Relic of St Anne's finger held at Saint-Thomas-de-Corceriers. [Source]
Relic of St Anne’s finger held at Saint-Thomas-de-Corceriers. [Source]
Saint Anne in France

A noble family with royal connections brought Anne’s relics to Chartres in the early thirteenth century, and royal and aristocratic endorsement helped to further root the saint’s cult in French soil. However, over time Anne attracted the veneration of a much broader swath of the population, particularly seafarers, seamstresses, and the increasingly wealthy burgesses of the later Middle Ages.

Anne was also the patron saint of woodworkers—particularly those in Paris, who referred to the mixture of glue and sawdust used to plug holes in planks of wood by the vivid term, “St Anne’s brains.”

Anne was highly popular in Burgundy and in Provence, where the cathedral in the town of Apt was dedicated to her. Both at Apt and at Saint-Thomas-de-Courceriers, the faithful venerated relics linked to Anne. She became the patron saint of Brittany, where she is still regarded as the “grandmother of the Bretons.” A medieval Breton poem, Les Brez, makes clear the devotion that many felt to “mother Saint Anne.” If she helped him, the poet said:

If I come home again, mother Saint Anne, I will make you a present:
I will make you a present of a cord of wax that will go three times around your walls,
Three times around your church, three times around your cemetery,
And three times around your lands, should I arrive at home.
And I will give you a banner of velvet and white satin with a pole of polished ivory.
And I will give you seven bells of silver to sing gaily night and day above your head.

Of course, some people did have lingering doubts about venerating a lay woman who’d been married not just once, but three times.
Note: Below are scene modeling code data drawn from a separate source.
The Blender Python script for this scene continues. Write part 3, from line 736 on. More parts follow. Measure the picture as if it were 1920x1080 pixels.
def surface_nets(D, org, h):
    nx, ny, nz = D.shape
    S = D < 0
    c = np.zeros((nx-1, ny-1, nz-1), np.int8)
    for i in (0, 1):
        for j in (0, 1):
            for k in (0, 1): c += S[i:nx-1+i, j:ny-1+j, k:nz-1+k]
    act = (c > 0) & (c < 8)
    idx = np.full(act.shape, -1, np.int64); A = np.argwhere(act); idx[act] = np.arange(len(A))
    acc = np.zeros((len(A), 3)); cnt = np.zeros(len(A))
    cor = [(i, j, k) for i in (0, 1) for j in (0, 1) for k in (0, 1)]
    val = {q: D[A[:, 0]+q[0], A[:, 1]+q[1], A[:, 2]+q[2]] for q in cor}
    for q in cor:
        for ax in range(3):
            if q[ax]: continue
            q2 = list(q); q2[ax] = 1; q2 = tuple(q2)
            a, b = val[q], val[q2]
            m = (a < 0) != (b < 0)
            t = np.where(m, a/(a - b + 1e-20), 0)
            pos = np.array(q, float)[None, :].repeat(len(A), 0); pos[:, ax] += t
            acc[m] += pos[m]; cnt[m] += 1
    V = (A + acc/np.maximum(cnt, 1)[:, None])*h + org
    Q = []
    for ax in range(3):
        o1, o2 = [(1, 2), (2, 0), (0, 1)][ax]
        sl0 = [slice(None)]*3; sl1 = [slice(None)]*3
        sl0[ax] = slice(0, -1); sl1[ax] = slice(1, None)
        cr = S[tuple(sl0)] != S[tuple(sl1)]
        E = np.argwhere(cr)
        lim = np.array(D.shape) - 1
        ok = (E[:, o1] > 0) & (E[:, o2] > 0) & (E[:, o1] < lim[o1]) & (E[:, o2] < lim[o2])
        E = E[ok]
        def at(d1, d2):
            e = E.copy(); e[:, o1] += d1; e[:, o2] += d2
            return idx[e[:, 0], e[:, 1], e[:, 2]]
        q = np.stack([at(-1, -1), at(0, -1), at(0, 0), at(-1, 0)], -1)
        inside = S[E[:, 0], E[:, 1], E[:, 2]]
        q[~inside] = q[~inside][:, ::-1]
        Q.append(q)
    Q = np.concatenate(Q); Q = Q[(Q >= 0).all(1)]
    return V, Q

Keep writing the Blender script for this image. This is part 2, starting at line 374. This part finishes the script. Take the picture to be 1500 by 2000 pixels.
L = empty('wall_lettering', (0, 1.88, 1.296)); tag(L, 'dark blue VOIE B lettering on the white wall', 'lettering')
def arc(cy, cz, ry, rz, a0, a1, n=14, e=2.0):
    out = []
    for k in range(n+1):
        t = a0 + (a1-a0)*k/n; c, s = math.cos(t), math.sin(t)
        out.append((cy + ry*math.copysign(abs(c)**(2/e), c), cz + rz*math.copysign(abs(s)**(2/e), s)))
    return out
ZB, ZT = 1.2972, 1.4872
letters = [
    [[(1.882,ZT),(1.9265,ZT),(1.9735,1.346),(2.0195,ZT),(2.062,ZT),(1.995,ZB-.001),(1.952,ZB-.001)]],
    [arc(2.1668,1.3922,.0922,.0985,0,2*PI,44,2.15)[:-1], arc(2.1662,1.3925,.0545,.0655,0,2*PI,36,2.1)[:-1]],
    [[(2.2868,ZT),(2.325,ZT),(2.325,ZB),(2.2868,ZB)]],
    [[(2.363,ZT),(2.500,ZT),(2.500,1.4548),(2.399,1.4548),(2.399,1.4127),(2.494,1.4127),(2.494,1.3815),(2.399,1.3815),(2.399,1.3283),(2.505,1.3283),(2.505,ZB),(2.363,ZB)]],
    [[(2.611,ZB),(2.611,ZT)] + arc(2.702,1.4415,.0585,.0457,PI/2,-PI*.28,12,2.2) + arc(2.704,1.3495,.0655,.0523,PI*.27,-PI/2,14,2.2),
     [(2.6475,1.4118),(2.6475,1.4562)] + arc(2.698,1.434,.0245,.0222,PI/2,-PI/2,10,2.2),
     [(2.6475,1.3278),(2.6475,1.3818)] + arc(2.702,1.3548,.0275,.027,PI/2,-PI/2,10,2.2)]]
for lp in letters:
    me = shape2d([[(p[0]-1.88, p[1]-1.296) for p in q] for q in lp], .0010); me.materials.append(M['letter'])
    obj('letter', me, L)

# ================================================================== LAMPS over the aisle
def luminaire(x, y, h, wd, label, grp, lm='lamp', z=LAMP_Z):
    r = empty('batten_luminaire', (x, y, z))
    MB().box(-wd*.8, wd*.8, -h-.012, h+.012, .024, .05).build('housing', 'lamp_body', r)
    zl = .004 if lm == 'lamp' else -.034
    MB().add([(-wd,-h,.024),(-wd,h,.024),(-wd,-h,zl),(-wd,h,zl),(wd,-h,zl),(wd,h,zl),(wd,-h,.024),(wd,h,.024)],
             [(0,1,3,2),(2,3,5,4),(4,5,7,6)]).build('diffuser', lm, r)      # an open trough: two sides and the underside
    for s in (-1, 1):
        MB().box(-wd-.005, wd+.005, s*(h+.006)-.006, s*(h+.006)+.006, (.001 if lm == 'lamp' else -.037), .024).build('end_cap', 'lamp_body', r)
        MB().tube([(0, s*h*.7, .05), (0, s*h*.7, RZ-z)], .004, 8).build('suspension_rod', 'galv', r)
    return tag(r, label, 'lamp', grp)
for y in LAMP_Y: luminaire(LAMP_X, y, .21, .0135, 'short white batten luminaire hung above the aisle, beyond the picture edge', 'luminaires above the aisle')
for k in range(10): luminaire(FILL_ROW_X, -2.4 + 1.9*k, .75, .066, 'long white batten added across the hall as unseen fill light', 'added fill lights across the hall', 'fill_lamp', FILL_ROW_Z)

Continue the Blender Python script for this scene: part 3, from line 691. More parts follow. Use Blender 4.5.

Even as late as the fifteenth century, the reforming abbess Colette of Corbie balked at praying to Saint Anne because of it. However, Colette then had a vision in which Anne appeared, defending her sanctity on the basis of the undeniable virtue of her descendants. Colette then made a special point of instituting altars and devotions to the saint in all of the convents in her order.

Anne sits with her arm around Mary, distracting the infant Jesus with a toy. British Library Egerton 1070, f. 97.
Anne sits with her arm around Mary, distracting the infant Jesus with a toy. British Library Egerton 1070, f. 97.

After the Middle Ages

In the aftermath of the Reformation, Anne’s cult faded in Protestant areas but remained vibrant in mostly-Catholic France—this despite its condemnation at the Council of Trent. This was helped by the fact that in about 1625, a Breton peasant called Yves Nicolazic claimed to have seen apparitions of Anne. Ever since, pilgrims—including Pope John Paul II—have flocked to the basilica dedicated to the saint in the town of Sainte-Anne-d’Auray in Brittany. Anne of Austria, mother of Louis XIV, also credited her namesake saint with helping her to finally give birth to an heir after 23 years of marriage. In 1660, the grateful queen made a pilgrimage to the cathedral of Saint Anne in Apt.

At about the same time, French colonists were bringing the veneration of Saint Anne west with them across the Atlantic, where it flourished particularly in Quebec. She became that province’s patron saint. The shrine of Sainte-Anne-de-Beaupré in eastern Quebec, home to a statue and relic brought from France, is still an important site of pilgrimage in modern North America. The ceiling of the basilica there is decorated with an elaborate mural showing Anne, Mary, and Jesus—if the saint arrived in France by herself, she travelled to Canada with her family.